Blaming Israel and picking a fight over "natural growth" may curry favor with the Muslim "street." But it will only induce the Arab states to do like Abbas: sit and wait for America to deliver Israel on a platter. Which makes the Obama strategy not just dishonorable but self-defeating.


(Cartoon by Gary Varvel, via TownHall)


Glick is right, Israeli's will back their leader and say the hell with Obama and America and while this might not be the best thing for America in the long run, it is the best thing for Israel.

Just as Americans want their president to do what is best for America, Israeli's have the right and the obligation to do what is best for them and their security and they will back their Prime Minister when he chooses to do so, without America's interference.

If bombs rained down on America from any side for almost a decade, killing our people, you can bet your ass we would respond and respond strongly, yet we have held Israel back from putting and end to it once and for all.

That is not a friend, that is not an ally....that is a hindrance.

JPost discusses the new campaign against Obama in Israel, the one calling him out on what he is proving to be, an anti-Semite:

The protest was only a part of a wider campaign launched by activists on Wednesday, in which they will try to counter the American stance by portraying Obama as an anti-Semite whose policies would harm the Jewish state.

Over the coming days, activists plan to hang posters throughout the country of Obama wearing a keffiyeh, flanked by the words, "Anti-Semite," and "Jew-hater," written in red in both English and Hebrew.

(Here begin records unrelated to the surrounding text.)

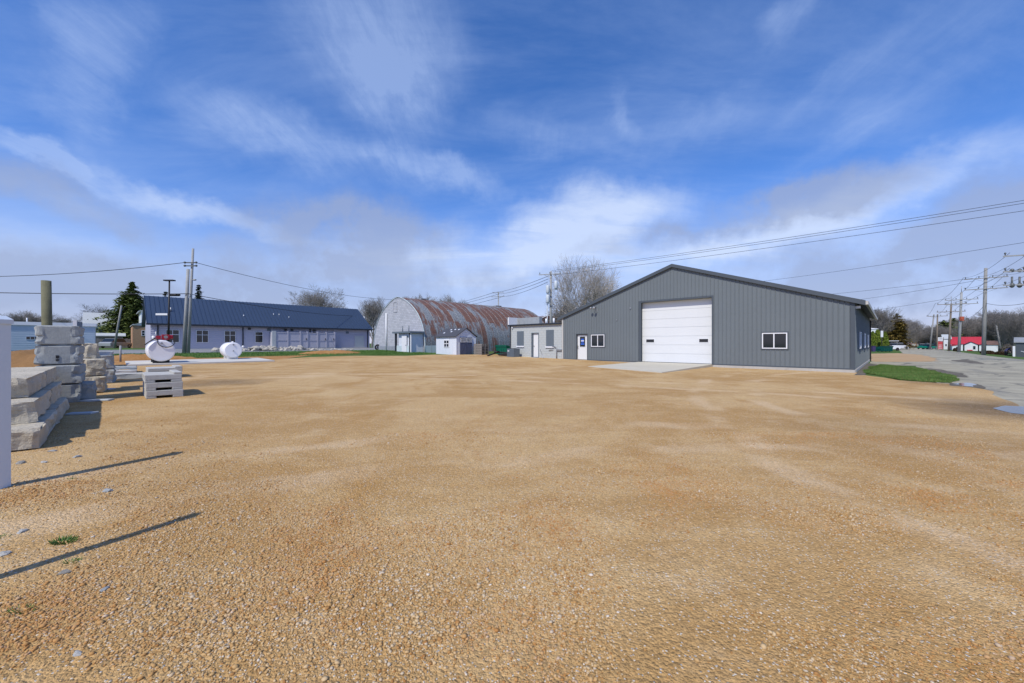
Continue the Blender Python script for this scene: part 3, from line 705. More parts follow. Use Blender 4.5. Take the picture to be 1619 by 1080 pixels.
# ------------------------------------------------------------------ painted block annexe
AN = 6.05; FA = Fr(COR + U * (WID + .04) - B * .02, U, -B)
bb = thing('block_building', FA.p(3, -4, .2), 'low grey painted block building with white door and boarded windows', 'building')
dr = (ta(852.5) - WID, ta(841.5) - WID, .26, 2.42)
mb = MB(); wall(mb, FA, 0, AN, -.3, lambda a: 3.12, [dr], .18); FA2 = Fr(FA.p(AN, 0, 0), B, U); wall(mb, FA2, 0, 9, -.3, lambda a: 3.12)
obj('wall', mb, M['painted_block'], bb)
mb = MB(); mb.box(-.0, AN + .15, -9, .18, 3.12, 3.24, FA); obj('fascia', mb, M['navy_trim'], bb)
mb = MB(); mb.prism([(.14, 3.25), (-9, 3.85), (-9, 3.7), (.14, 3.24)], .02, AN + .12, lambda x, y, t: FA.p(t, x, y)); mb.box(3.3, AN + .05, -1.4, -1.0, 3.3, 3.92, FA)
obj('roof', mb, M['roof_grey'], bb)
obj('corner_flashing', MB().box(AN + .02, AN + .14, -1.2, .16, 3.25, 3.95, FA), M['white_paint'], bb)
for pxv in (853, 865, 884):
    a = ta(pxv) - WID; obj('roof_vent', MB().tube([FA.p(a, -1, 3.28), FA.p(a, -1, 3.72)], .09), M['white_paint'] if pxv < 880 else M['metal_grey'], bb)
for (pa, pb, z0, z1) in ((818.5, 829, 1.28, 2.62), (864.5, 876.5, 1.25, 2.66)):
    l, r = ta(pb) - WID, ta(pa) - WID
    f = MB().box(l, r, .002, .035, z0, z1, FA)
    for k in range(1, 8): f.box(l + (r - l) * k / 8 - .01, l + (r - l) * k / 8 + .01, .0355, .045, z0 + .02, z1 - .02, FA)
    wb = obj('boarded_window', f, M['board_grey'], bb); obj('sill', MB().box(l - .05, r + .05, .002, .09, z0 - .12, z0 - .003, FA), M['white_paint'], wb)
dd = obj('door', MB().box(dr[0] + .05, dr[1] - .14, -.13, -.09, dr[2] + .02, dr[3] - .04, FA), M['door_white'], bb)
obj('door_handle', MB().ball(FA.p(dr[1] - .22, -.06, 1.25), .035, .035, .035), M['black'], dd)
f = MB(); ring(f, FA, dr[0] - .03, dr[1] + .03, dr[2] - .02, dr[3] + .03, .06, .002, .03); f.box(dr[1] - .13, dr[1] - .03, -.15, -.05, dr[2], dr[3], FA); obj('door_frame', f, M['board_grey'], bb)
obj('door_step', MB().box(dr[0] - .1, dr[1] + .1, .01, .5, 0, .26, FA), M['concrete'], bb)
obj('downspout', MB().tube([FA.p(AN - .1, .08, 3.1), FA.p(AN - .1, .08, .5), FA.p(AN - .25, .3, .42)], .05), M['navy_trim'], bb)
pp = ta(882) - WID
f = MB(); f.tube([FA.p(pp + .5, .06, 1.2), FA.p(pp + .2, .1, 1.25), FA.p(pp, .12, 1.15), FA.p(pp, .12, .1)], .035); f.tube([FA.p(pp + .9, .05, .9), FA.p(pp + .4, .08, 1.0)], .025)
obj('conduit', f, M['metal_grey'], bb)
f = MB(); f.box(-.5, .0, .0, .1, .9, 1.0, Fr(FA.p(pp, .02, 0), U, -B)); obj('meter_box', f, M['metal_grey'], bb)
obj('wall_lamp', MB().ball(FA.p(AN - .35, .08, 2.95), .08, .08, .08), M['white_paint'], bb)
# hand rail leaning by the block wall, condenser, drain hose, dumpster, pallet stack
r1 = ta(858) - WID; r2 = ta(871) - WID
tag(obj('metal_pipe', MB().tube([FA.p(r1, .25, .95), FA.p(r2, .9, .25)], .03), M['metal_grey'], None, FA.p(r1, .5, .25)), 'thin dark pipe slanting to the ground beside the white door of the block building', 'pipe')
ca = thing('condenser_unit', FA.p(ta(822) - WID, .8, .28), 'dark grey air conditioner unit on the gravel by the block building', 'air conditioner')
cf = Fr(FA.p(ta(822) - WID, .8, .28), U, -B); f = MB().box(-.42, .42, -.4, .4, 0, .74, cf)
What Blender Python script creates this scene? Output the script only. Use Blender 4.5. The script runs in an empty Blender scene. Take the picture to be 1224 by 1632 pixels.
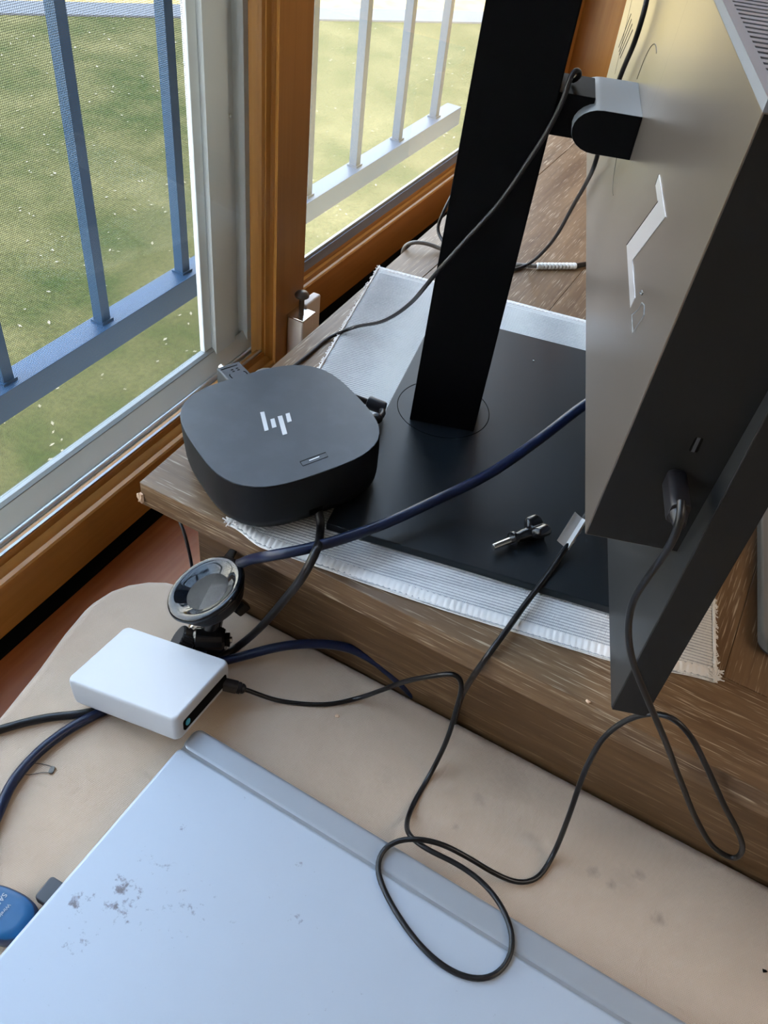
import bpy, bmesh, math, random
from mathutils import Vector, Matrix
from mathutils.geometry import tessellate_polygon
random.seed(7)
S = bpy.context.scene
COL = S.collection
PI = math.pi

# ------------------------------------------------------------------ camera, sky, sun, exposure
cd = bpy.data.cameras.new('camera')
cam = bpy.data.objects.new('camera', cd); COL.objects.link(cam); S.camera = cam
cd.sensor_fit = 'VERTICAL'; cd.sensor_height = 24.0; cd.lens = 24.0 * 1346.3 / 1632
cd.clip_start = 0.02; cd.clip_end = 200
RX, DN, FW = (0.8717, 0.4795, 0.1012), (0.4009, -0.5790, -0.7099), (-0.2817, 0.6594, -0.6970)
cam.matrix_world = Matrix(((RX[0], -DN[0], -FW[0], 0.3441), (RX[1], -DN[1], -FW[1], -0.3394), (RX[2], -DN[2], -FW[2], 0.4400), (0, 0, 0, 1)))

w = bpy.data.worlds.new('sky'); S.world = w; w.use_nodes = True
nt = w.node_tree; N = nt.nodes; K = nt.links
bg = N['Background']
tc = N.new('ShaderNodeTexCoord'); sx = N.new('ShaderNodeSeparateXYZ'); K.new(tc.outputs['Generated'], sx.inputs[0])
rp = N.new('ShaderNodeValToRGB'); K.new(sx.outputs['Z'], rp.inputs[0])
rp.color_ramp.elements[0].position = 0.0; rp.color_ramp.elements[0].color = (1.0, 0.93, 0.84, 1)
rp.color_ramp.elements[1].position = 0.75; rp.color_ramp.elements[1].color = (0.50, 0.68, 1.0, 1)
K.new(rp.outputs[0], bg.inputs['Color']); bg.inputs['Strength'].default_value = 6.3

sd = bpy.data.lights.new('sun', 'SUN'); sun = bpy.data.objects.new('sun', sd); COL.objects.link(sun)
sd.energy = 3.0; sd.angle = math.radians(6); sd.color = (1.0, 0.90, 0.72)
sun.rotation_euler = (math.radians(38), math.radians(20), 0)      # high behind the house: lights the lawn, not the room

def fill_lamp(name, loc, rot, sx_, sy_, e, c):
    l = bpy.data.lights.new(name, 'AREA'); o = bpy.data.objects.new(name, l); COL.objects.link(o)
    l.shape = 'RECTANGLE'; l.size = sx_; l.size_y = sy_; l.energy = e; l.color = c
    o.location = loc; o.rotation_euler = rot; return o

fill_lamp('added_fill_light', (2.1, 0.35, 1.70), (0, 0, 0), 1.2, 1.2, 17.0, (1.0, 0.88, 0.76))  # unseen warm fill lamp, added to lift the bench and table

S.view_settings.view_transform = 'Standard'; S.view_settings.look = 'None'
S.view_settings.gamma = 1; S.view_settings.use_curve_mapping = False
S.view_settings.exposure = 0.75

# ------------------------------------------------------------------ materials
def mat(name, col, rough=0.5, metal=0.0, spec=0.5, bump=None, mix=None, coat=0.0, sheen=0.0):
    """bump=(scale, strength, distance); mix=(scale, colour2, lo, hi[, stretch xyz])"""
    m = bpy.data.materials.new(name); m.use_nodes = True
    n = m.node_tree.nodes; k = m.node_tree.links; b = n['Principled BSDF']
    b.inputs['Base Color'].default_value = (*col, 1); b.inputs['Roughness'].default_value = rough
    b.inputs['Metallic'].default_value = metal; b.inputs['Specular IOR Level'].default_value = spec
    b.inputs['Coat Weight'].default_value = coat; b.inputs['Sheen Weight'].default_value = sheen
    if bump or mix:
        t = n.new('ShaderNodeTexCoord')
    if mix:
        mp = n.new('ShaderNodeMapping'); k.new(t.outputs['Object'], mp.inputs[0])
        if len(mix) > 4: mp.inputs['Scale'].default_value = mix[4]
        z = n.new('ShaderNodeTexNoise'); z.inputs['Scale'].default_value = mix[0]; z.inputs['Detail'].default_value = 6
        k.new(mp.outputs[0], z.inputs[0])
        r = n.new('ShaderNodeValToRGB'); r.color_ramp.elements[0].position = mix[2]; r.color_ramp.elements[1].position = mix[3]
        r.color_ramp.elements[0].color = (*col, 1); r.color_ramp.elements[1].color = (*mix[1], 1)
        k.new(z.outputs['Fac'], r.inputs[0]); k.new(r.outputs[0], b.inputs['Base Color'])
    if bump:
        z2 = n.new('ShaderNodeTexNoise'); z2.inputs['Scale'].default_value = bump[0]; z2.inputs['Detail'].default_value = 3
        k.new(t.outputs['Object'], z2.inputs[0])
        bp = n.new('ShaderNodeBump'); bp.inputs['Strength'].default_value = bump[1]; bp.inputs['Distance'].default_value = bump[2]
        k.new(z2.outputs['Fac'], bp.inputs['Height']); k.new(bp.outputs[0], b.inputs['Normal'])
    return m

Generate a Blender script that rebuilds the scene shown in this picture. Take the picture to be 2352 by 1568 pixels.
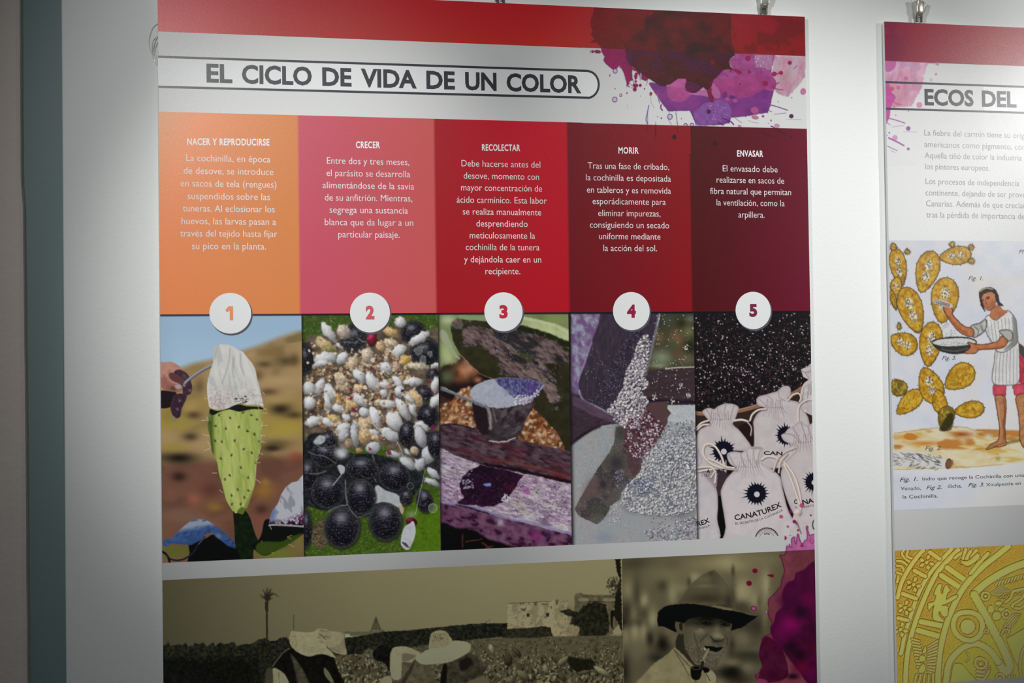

Another poster published by the campaign shows Obama shaking hands with Iranian President Mahmoud Ahmadinejad against a background of a mushroom cloud from a nuclear explosion.

The Jewish National Front, which is backing the protests, said in a statement: "We decided to launch a campaign against the president of the United States and to say that Barack Hussein Obama is bad for the Jews."

"From the moment that he entered the White House, we have been feeling anti-Semitism and hatred toward Israel," the statement continued. "We have a number of plans, among which are demonstrations in the US and protests in front of the consulate and homes of the ambassadors."


The Obama administration, perhaps understanding he overplayed his hand, has started backtracking already:

The official acknowledged that Obama may have missed an opportunity during his speech to speak about the Jews' historical connection to Israel, framing Israel's legitimacy instead only within the context of persecution and the Holocaust.

He stressed that Obama had spoken about the Jews' historic connection to the land in the past.

"It was certainly not a deliberate omission this time," he said.


I call bullshit.

Not only do I believe that was a deliberate omission, because of the venue the speech was given at, but I think Obama would rather have his PR people do damage control than to have the courage to say it himself when it would have counted for something. In Cairo.